Waiting Room: Which are the funds to watch in the Sterling Strategic Bond sector?

John Husselbee Liontrust Husslebee

Having focused purely on equity funds in this column so far, a look into the bonds waiting room is long overdue. The obvious starting point is the Sterling Strategic Bond sector, which has grown rapidly in importance and size post the global financial crisis to become a staple part of a balanced managed portfolio.

Investors’ appetite for these ‘go anywhere’ bond funds has been accelerated by an era of historic low interest rates. But looking at these funds grouped together does cause the buyer some challenges, with some seeking a total return while other looks for capital and income, so the best advice is to always read the label before investing.

Central banks in western economies have been easing monetary policy for many years, with ever-increasing desperation to spark a fire in the global economy. We have witnessed extraordinary policy including quantitative easing and more recently a move towards negative real yields – it is estimated nearly a third of developed government bonds in issuance trade below zero.

However what most investors are fearing is interest rate normalisation. This has already begun, albeit very slowly, in the US with the first post-crisis rate rise taking place nearly a year ago. This sector, given its flexibility to invest across the full breadth and depth of the fixed interest markets as well using derivatives to reduce duration risk, is seen as providing a solution to rising interest rates.

There are eight funds in the waiting room of this sector, and as already stated, an investor is unlikely to find a pair of matching products. JPM Global Bond Opportunities has an unconstrained mandate with the objective of seeking a total return and measuring success against Bloomberg Barclays Mulitiverse Index, hedged back to sterling. 

What’s notable here is the experience of the investment team, with Bob Michele and Nick Gartside two of the three named managers. Neither of these managers can be described as novices and much experience is required in running a flexible mandate. This is a high conviction approach with the managers investing across 15 fixed interest sectors and 50 countries, adjusting both the asset allocation and duration to suit current and future market conditions. Since launch nearly two years ago, duration has ranged from 4 to 6 years, and is currently at 4.9, according to the factsheet. The fund has yet to draw investors with less than £20m of assets under management.

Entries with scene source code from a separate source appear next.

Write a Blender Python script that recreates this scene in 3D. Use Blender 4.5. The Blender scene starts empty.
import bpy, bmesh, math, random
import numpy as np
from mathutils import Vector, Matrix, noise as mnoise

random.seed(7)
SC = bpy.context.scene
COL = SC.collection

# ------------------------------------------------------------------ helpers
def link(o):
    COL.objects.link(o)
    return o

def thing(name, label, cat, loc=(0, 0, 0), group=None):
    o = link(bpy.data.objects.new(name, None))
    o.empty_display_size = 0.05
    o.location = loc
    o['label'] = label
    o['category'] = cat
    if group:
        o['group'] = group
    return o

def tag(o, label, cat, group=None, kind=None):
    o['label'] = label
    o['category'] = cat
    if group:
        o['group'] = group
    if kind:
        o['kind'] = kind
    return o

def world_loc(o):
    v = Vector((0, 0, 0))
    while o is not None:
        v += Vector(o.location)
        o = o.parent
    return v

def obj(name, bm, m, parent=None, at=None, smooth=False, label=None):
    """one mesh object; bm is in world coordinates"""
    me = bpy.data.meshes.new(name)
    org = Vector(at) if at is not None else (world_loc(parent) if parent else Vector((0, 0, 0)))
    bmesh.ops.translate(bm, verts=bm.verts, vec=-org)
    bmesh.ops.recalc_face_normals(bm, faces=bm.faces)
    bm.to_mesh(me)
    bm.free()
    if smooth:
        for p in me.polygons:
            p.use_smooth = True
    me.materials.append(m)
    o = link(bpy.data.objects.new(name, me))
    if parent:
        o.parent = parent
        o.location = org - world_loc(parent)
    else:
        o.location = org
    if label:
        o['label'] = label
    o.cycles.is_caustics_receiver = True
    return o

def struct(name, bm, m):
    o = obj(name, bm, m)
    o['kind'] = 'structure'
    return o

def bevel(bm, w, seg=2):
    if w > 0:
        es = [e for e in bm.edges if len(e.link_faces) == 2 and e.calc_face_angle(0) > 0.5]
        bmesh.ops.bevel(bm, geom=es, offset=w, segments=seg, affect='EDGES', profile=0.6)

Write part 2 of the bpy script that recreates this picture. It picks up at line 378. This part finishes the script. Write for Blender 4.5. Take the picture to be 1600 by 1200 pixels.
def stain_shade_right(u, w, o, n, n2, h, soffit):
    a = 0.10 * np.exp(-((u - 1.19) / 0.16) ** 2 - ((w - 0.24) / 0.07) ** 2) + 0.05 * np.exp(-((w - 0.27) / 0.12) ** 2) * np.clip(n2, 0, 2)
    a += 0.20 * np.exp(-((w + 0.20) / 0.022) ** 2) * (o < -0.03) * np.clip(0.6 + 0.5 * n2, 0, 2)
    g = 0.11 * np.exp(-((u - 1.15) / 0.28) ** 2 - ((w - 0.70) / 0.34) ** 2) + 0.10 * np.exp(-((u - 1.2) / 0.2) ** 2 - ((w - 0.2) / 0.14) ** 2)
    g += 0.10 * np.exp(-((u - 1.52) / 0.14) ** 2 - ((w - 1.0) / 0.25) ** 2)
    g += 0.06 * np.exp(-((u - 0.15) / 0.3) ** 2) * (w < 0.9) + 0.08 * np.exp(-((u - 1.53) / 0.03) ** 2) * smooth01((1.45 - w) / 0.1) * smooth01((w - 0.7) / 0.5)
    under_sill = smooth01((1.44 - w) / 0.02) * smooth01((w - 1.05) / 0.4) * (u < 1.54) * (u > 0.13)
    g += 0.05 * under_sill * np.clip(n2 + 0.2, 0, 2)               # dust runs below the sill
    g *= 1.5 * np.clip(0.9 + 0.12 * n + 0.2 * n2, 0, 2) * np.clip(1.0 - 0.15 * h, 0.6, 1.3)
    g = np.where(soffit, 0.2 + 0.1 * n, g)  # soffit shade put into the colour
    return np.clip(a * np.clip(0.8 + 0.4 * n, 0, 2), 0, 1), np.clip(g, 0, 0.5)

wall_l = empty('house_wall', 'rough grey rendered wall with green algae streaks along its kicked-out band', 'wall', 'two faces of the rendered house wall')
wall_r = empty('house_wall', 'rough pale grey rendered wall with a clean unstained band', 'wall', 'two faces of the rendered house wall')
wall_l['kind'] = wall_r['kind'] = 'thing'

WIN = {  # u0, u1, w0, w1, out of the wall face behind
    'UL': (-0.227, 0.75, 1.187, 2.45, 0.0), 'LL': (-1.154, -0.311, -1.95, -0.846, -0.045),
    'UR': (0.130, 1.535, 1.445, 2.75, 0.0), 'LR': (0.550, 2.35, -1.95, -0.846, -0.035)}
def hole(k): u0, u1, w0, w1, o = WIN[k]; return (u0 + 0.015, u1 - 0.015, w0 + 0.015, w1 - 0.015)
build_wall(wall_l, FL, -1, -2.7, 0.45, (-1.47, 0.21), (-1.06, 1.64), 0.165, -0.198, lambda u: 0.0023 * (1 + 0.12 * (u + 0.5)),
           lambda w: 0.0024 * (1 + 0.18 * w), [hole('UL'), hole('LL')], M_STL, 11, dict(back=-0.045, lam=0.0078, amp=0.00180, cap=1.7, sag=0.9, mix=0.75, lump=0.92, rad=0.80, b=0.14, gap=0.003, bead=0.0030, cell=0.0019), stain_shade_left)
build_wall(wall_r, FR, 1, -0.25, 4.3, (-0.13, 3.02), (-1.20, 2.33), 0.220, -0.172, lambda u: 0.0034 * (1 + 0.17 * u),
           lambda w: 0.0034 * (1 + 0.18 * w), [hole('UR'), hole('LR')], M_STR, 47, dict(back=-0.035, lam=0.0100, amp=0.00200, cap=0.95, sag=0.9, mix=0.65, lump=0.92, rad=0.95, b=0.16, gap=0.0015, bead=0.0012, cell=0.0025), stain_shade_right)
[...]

Next up is another fund run by a large global asset management company with significant resources, which must be an advantage in such a wide and deep bond universe. Simon Blundell and Ben Edwards are the managers who launched BlackRock Sterling Strategic Bond fund in May 2016. This fund has the objective of generating an unconstrained income, although the current stated 2.9 per cent yield on the factsheet may not seem that high. Such is the thirst for income however that attractive yields are not easy to come by without taking excessive capital risk.

This yield is achieved by building a core portfolio of low turnover, high quality names, which are supplemented with high conviction asset allocation calls. Interestingly, but perhaps not that uncommon in this sector, the fund has no stated benchmark although the managers’ commentary does refer to the average sector return. The £32.1m fund is currently predominantly invested in sterling bonds with a large bias to BBB and BB credit issuance. The success of this fund will depend on how the managers can navigate the bond markets as yields begin to rise.

The strategic bond sector houses a range of funds and investment objectives as well as some unfamiliar names. Muzinich, a US-based manager, may not be that familiar to some but is a specialist in managing fixed interest portfolios. This is a privately-owned business and the founding family still have a heavy involvement in the day-to-day management of the funds. Muzinich has grown a reputation for high yield investing and their short duration product has been popular among professional fund buyers. Muzinich Global Tactical Credit Fund is managed by Michael McEachern and launched in November 2013. This is another fund that takes a ‘go anywhere’ approach with the aim of beating US$ Libor + 5 per cent on a three to five rolling period.

Since launch, the fund is behind this benchmark but the managers ask for time and patience to achieve results. The manager is supported by a team and a company focused on researching credit. Their proprietary work allows a range of mandates to managed and distributed in the US as well as Europe. With $850m in the fund according to the latest factsheet, it can safely be said that this one has established itself in the sector.